Performance Art

3.2 Music as Performance

Music is performative in the sense identified by Michael Kirby:[6] music is not a theatrical performance in the common sense, for in performance a musician is not playing someone else as an actor might; rather, musicians play as themselves. So, too, did Fluxus artists perform or play as themselves, and hence what they performed can be seen as music. Music’s silent partner has always been the visual; what emanates from the Fluxus aesthetic is the symbiosis of this coexistence. It is only by being aware of the slips and slides between media that the work of Fluxus comes to have meaning: One key assumption of Fluxus works is that there are close analogies among things.[7]
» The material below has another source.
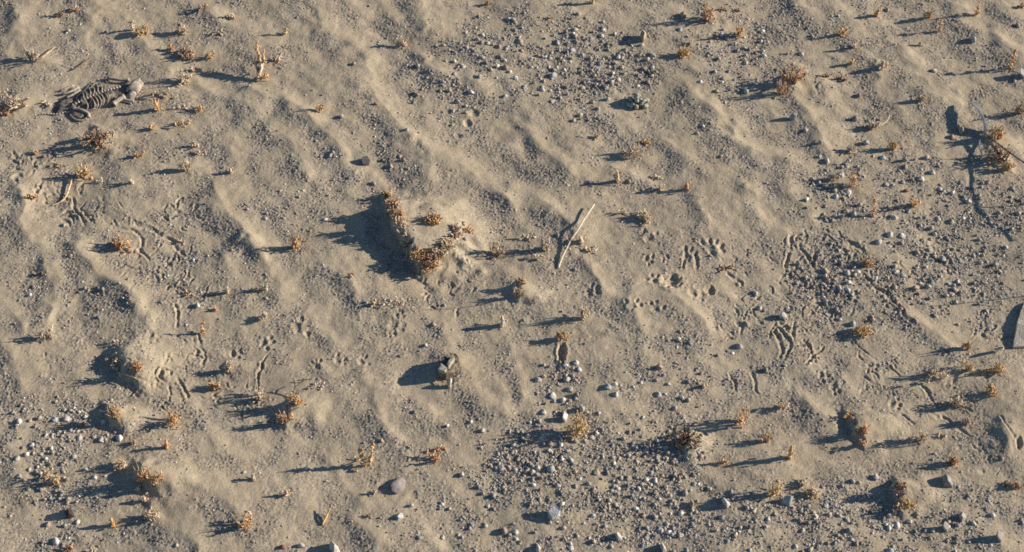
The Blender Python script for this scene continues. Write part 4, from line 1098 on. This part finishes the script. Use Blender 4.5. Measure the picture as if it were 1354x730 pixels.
for bed, place, (cu, cv, ru, rv), n, spots in PEB:
    pts = list(spots)
    while len(pts) < min(n, len(spots) + 14):
        a, d = rp.random() * 6.283, math.sqrt(rp.random()); u, v = cu + ru * d * math.cos(a), cv + rv * d * math.sin(a)
        if 4 < u < 1350 and 4 < v < 726 and all(math.hypot(u - q[0], v - q[1]) > 9 for q in pts): pts.append((u, v, rp.uniform(3.6, 6.8)))
    for i, (u, v, w) in enumerate(pts):
        kind, word = COLS[0 if i < len(spots) and rp.random() < .62 else rp.choice([0, 1, 1, 2, 3, 3, 4])]
        stone(u, v, w, w * rp.uniform(.95, 1.35), kind, f'small {word} pebble {place}', name='pebble', cat='pebble', group=f'{word} pebbles of the {bed}', seed=int(u * 31 + v), zf=rp.uniform(.8, 1.25), sink=.6)
        npeb += 1
print('pebbles', npeb, 'plants', len(PLANTS) + len(MOUND_PLANTS))

# ------------------------------------------------------------------ light, sky, camera
w = bpy.data.worlds.new('World'); SC.world = w; w.use_nodes = True
nt = w.node_tree; bg = nt.nodes['Background']; sky = nt.nodes.new('ShaderNodeTexSky'); sky.sky_type = 'NISHITA'; sky.sun_disc = False
sky.sun_elevation = SUN_EL; az = math.atan2(-SUN_TRAVEL[0], -SUN_TRAVEL[1]); sky.sun_rotation = az
sky.air_density = 1.0; sky.dust_density = .1; sky.ozone_density = 4.5
nt.links.new(sky.outputs[0], bg.inputs[0]); bg.inputs[1].default_value = SKY_STRENGTH
su = bpy.data.lights.new('sun', 'SUN'); su.energy = SUN_STRENGTH; su.angle = math.radians(.5); su.color = (1.0, .905, .78)
so = bpy.data.objects.new('sun', su); C.objects.link(so)
tr = Vector((SUN_TRAVEL[0], SUN_TRAVEL[1], 0)).normalized() * math.cos(SUN_EL) + Vector((0, 0, -math.sin(SUN_EL)))
so.rotation_euler = tr.to_track_quat('-Z', 'Y').to_euler(); so.location = (2, .3, 1.5)
cd = bpy.data.cameras.new('camera'); co = bpy.data.objects.new('camera', cd); C.objects.link(co)
cd.sensor_fit = 'HORIZONTAL'; cd.angle = math.radians(36); cd.clip_start = .01; cd.clip_end = 500
co.location = CAM; co.rotation_euler = (math.radians(90) - PITCH, 0, 0); SC.camera = co
SC.view_settings.view_transform = 'Standard'; SC.view_settings.look = 'None'; SC.view_settings.exposure = EXPOSURE; SC.view_settings.gamma = 1; SC.view_settings.use_curve_mapping = False
SC.cycles.max_bounces = 5; SC.cycles.diffuse_bounces = 3; SC.cycles.use_denoising = False; SC.cycles.filter_width = 1.7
As early as 1913 (and included in the Green Box, 1934), Marcel Duchamp had for the first time employed aleatoric procedures as a principle aesthetic technique in a work of music, his Erratum Musical. Here each note of the piano keyboard is to be played only once. The notes should be evenly spaced, but at a speed determined by the performer. Aleatoric procedures (chance) and the performer’s contribution were to become more aesthetically dominant in the work of Duchamp’s friend John Cage. Cage’s seminal work 4′33″ was first performed on August 29, 1952, at the Maverick Concert Hall in Woodstock, New York, by David Tudor. It is a work in which no sound is intentionally made by the performer for the duration of the three-movement work, the timeframe being arrived at aleatorically by the composer. This work is central to an understanding of Cage’s aesthetic, and was always regarded by him as his most important work: I always think of it before I write the next piece.[8]

Music, for Cage, becomes the model for all performance art.